Paradoks Demokrasi Liberal

Carl Schimtt mempunyai tesis bahwa demokrasi liberal hanyalah etika humanitarian yang tidak mungkin bisa memperjuangkan masyarakat yang adil dan setara. Schmitt skeptis dengan cita-cita keadilan dan persamaan yang dikampanyekan oleh orang-orang liberal karena liberalisme pada dasarnya hanya mencari kebebasan individual (Boni Hargens: 2006).

Schimtt jauh hari telah mengingatkan betapa demokrasi dan liberalisme tidak sepadan. Liberalisme mengusung kemanusiaan universal, sementara demokrasi mengusung demos atau kesatuan politik yang partikular dan yang mengecualikan. Demokrasi sebagai partikularitas adalah bagian resmi dari politikal. Sedangkan liberalisme justru menguras politikal dari demokrasi dengan membuatnya menjadi semata-mata arena untuk mencapai konsensus rasional. Carl Schmitt menegaskan bahwa demokrasi yang aktual seringkali bersandar pada prinsip bahwa persamaan hanya berlaku pada kelompok yang sama, sedangkan yang berbeda diperlakukan secara tidak setara (hlm. 53).

Dalam buku ini, Donny menyebutkan tiga paradoks demokrasi liberal. Pertama, Universalisme. Liberalisme menuntut kesetaraan universal, semua manusia diperlakukan sama tanpa menimbang apakah dia termasuk di dalam demos atau tidak. Liberalisme adalah kosmopolitanisme yang melampaui demos sebagai partikularitas. Berbeda dengan liberalisme, demokrasi menuntut homogenitas dan menghapus heterogenitas. Demokrasi menarik garis antara mereka yang disebut demos dan mereka yang bukan termasuk demos.

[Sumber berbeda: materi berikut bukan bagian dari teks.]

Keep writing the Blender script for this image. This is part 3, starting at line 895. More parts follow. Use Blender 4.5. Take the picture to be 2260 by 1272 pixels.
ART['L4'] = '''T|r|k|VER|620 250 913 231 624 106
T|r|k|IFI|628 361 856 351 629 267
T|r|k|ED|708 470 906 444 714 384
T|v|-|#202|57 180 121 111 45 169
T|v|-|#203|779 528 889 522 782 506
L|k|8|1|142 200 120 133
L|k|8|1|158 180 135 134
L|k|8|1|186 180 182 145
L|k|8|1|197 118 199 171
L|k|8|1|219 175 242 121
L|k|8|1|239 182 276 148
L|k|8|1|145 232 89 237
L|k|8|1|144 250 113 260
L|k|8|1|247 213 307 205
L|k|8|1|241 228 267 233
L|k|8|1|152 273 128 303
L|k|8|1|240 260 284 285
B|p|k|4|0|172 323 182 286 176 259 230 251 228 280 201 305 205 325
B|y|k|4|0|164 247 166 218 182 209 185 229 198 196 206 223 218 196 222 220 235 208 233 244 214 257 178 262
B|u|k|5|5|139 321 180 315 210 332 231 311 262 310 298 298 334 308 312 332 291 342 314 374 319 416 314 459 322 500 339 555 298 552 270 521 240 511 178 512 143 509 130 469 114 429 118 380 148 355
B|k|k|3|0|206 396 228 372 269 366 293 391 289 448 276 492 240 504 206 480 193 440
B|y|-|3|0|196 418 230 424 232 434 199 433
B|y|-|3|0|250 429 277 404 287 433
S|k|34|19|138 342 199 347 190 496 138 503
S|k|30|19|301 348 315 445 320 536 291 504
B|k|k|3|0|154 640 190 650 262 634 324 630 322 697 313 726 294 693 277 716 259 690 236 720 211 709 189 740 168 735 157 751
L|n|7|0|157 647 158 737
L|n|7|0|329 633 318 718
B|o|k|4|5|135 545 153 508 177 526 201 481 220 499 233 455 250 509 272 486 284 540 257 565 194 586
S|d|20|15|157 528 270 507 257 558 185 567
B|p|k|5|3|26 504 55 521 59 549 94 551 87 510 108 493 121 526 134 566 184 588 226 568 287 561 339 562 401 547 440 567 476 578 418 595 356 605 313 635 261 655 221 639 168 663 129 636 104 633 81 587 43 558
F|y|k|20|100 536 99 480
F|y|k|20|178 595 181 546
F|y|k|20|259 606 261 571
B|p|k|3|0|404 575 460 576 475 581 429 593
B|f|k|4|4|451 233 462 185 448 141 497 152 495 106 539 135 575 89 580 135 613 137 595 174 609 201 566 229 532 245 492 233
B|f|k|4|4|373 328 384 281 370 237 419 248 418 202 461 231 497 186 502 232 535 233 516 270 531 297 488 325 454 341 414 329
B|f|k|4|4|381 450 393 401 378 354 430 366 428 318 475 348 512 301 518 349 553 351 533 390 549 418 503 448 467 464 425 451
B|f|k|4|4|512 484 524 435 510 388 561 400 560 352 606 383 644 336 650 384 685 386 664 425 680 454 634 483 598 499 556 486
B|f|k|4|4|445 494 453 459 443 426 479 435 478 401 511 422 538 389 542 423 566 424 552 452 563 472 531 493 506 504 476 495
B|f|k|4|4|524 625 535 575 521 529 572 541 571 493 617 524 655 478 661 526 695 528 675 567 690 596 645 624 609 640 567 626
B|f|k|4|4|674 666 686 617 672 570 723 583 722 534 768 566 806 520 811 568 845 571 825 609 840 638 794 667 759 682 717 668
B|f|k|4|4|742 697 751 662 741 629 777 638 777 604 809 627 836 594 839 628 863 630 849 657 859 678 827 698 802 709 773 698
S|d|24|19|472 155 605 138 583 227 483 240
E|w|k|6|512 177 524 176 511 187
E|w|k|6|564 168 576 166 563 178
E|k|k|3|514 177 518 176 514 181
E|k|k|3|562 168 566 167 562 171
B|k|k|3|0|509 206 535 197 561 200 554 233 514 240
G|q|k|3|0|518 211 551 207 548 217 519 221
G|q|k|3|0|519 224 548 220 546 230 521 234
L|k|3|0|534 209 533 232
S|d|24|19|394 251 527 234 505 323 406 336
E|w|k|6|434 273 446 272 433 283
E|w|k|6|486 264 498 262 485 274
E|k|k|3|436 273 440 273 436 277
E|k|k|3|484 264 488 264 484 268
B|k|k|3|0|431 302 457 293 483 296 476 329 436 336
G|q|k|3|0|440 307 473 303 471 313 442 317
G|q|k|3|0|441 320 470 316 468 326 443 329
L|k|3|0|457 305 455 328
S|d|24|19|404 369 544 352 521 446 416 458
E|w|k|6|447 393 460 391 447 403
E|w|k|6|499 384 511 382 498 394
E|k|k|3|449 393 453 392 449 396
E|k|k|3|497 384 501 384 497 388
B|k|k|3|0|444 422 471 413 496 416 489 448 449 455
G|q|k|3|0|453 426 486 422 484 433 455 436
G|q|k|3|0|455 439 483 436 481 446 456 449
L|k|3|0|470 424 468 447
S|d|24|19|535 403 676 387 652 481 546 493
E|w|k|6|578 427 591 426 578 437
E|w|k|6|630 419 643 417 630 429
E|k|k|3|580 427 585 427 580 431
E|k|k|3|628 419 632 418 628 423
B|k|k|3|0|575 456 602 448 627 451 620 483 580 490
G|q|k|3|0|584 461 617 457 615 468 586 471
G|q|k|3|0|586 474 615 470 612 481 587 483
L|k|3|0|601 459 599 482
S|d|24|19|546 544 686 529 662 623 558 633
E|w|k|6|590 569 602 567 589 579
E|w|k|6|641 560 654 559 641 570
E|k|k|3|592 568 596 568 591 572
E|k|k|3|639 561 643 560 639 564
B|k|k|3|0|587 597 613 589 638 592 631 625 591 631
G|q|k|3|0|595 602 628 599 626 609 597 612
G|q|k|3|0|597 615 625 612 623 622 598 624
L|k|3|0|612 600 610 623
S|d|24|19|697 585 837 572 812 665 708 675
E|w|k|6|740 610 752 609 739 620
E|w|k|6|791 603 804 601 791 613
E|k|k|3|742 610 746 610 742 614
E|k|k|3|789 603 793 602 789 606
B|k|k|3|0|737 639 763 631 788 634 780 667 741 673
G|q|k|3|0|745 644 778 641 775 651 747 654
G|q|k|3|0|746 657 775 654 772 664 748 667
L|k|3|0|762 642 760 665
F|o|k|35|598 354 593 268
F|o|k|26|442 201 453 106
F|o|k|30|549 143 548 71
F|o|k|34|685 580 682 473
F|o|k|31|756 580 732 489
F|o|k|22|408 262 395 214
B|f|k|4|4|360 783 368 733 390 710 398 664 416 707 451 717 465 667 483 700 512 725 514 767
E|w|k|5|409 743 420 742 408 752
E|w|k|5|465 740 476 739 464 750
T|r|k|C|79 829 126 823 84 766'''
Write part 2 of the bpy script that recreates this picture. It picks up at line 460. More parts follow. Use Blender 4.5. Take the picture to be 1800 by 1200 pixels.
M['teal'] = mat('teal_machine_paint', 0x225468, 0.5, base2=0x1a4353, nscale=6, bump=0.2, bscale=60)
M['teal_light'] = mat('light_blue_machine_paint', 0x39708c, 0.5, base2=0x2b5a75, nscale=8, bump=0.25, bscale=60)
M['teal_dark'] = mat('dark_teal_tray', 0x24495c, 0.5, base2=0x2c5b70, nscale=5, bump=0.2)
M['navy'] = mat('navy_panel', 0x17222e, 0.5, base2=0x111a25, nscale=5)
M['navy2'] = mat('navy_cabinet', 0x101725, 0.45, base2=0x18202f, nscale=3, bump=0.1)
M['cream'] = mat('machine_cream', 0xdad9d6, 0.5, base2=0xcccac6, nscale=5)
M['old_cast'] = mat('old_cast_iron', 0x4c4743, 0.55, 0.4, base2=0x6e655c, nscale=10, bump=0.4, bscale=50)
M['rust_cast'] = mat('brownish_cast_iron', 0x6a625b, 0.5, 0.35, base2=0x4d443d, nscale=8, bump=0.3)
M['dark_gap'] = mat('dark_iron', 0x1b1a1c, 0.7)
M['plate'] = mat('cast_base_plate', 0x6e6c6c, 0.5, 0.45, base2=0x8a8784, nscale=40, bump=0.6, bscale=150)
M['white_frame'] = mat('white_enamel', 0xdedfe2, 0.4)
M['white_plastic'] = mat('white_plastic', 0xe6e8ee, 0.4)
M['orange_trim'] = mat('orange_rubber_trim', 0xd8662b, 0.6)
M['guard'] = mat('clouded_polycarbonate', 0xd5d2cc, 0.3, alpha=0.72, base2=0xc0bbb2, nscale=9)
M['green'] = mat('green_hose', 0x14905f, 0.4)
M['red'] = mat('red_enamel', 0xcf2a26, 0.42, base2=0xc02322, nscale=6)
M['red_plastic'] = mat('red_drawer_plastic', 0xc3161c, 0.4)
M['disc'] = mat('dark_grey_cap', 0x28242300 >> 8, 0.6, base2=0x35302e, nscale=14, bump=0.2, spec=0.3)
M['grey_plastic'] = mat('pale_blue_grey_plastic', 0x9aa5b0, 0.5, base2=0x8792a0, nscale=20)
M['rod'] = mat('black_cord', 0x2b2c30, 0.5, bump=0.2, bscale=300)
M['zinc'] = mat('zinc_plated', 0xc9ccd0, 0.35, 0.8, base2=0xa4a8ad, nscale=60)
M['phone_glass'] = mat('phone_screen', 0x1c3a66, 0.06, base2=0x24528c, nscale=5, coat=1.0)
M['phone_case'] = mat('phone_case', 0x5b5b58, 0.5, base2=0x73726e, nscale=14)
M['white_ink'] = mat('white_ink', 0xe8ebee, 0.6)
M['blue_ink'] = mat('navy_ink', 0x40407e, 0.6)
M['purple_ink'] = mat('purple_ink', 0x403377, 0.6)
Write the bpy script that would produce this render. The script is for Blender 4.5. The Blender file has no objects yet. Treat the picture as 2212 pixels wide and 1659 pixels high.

Kesetaraan demokratis adalah kesetaraan substansial. Perlakuan setara terhadap dua orang tidak disebabkan karena keduanya adalah manusia yang memiliki hak universal, tapi karena mereka mengambil bagian pada substansi yang sama. Mereka diperlakukan sama karena mereka adalah warga negara sebuah Republik sebagai kesatuan politik. Intinya, gagasan kesetaraan manusia qua manusia seperti dipromosikan oleh liberalisme adalah kesetaraan non-politik. Sebab, kesetaraan tersebut tidak disandarkan pada sebuah kesatuan politik sebagai substansi. Kesetaraan liberal juga tidak membedakan antara yang diperlakukan sama dan yang diperlakukan berbeda. Kesetaraan demokratis membutuhkan ketidaksetaraan yang darinya kesetaraan tersebut menjadi bermakna. (hlm. 61)

Demokrasi menganulir liberalisme dan liberalisme menganulir demokrasi. Persekutuan ganjil antara demokrasi dengan liberalisme retak seiring dengan krisis parlementarisme. Demokrasi bekerja dengan logika identitas antara yang memerintah dan yang diperintah. Sementara parlementarisme adalah sesuatu yang mengganjal kesebangunan antara yang memerintah dan yang diperintah. Parlementarisme menghalangi presentasi rakyat secara langsung atau yang diperintah sebagai kesatuan politik yang berkehendak (hlm. 62). Belakangan, misalnya, semakin kentara betapa kehendak rakyat sering mendesak dan menuntut langsung tanpa mediasi parlemen, sebab parlemen dianggap representasi kepentingan kelompok, bukan kepentingan rakyat. Parlemen dianggap terlalu sempit dan dangkal bagi kehendak rakyat yang luas dan dalam.

Paradoks kedua adalah representasi. Representasi modern dijangkiti oleh reproduksi teknologis. Reproduksi teknologis adalah replikasi masalah objek material tanpa menyentuh esensi atau substansi objek tersebut. Parlemen hanya mewakili suara (kuantitatif) rakyat. Ia abai terhadap persoalan substantif yang dialami rakyat seperti kemiskinan, kebodohan, dan kesakitan. Representasi politik di parlemen tidak dapat dikatakan mewakili sekian ribu suara setelah pemilihan umum. Representasi adalah kerja berkelanjutan dalam mematerialisasi substansi yang tidak serta merta hadir dalam jumlah suara konstituen.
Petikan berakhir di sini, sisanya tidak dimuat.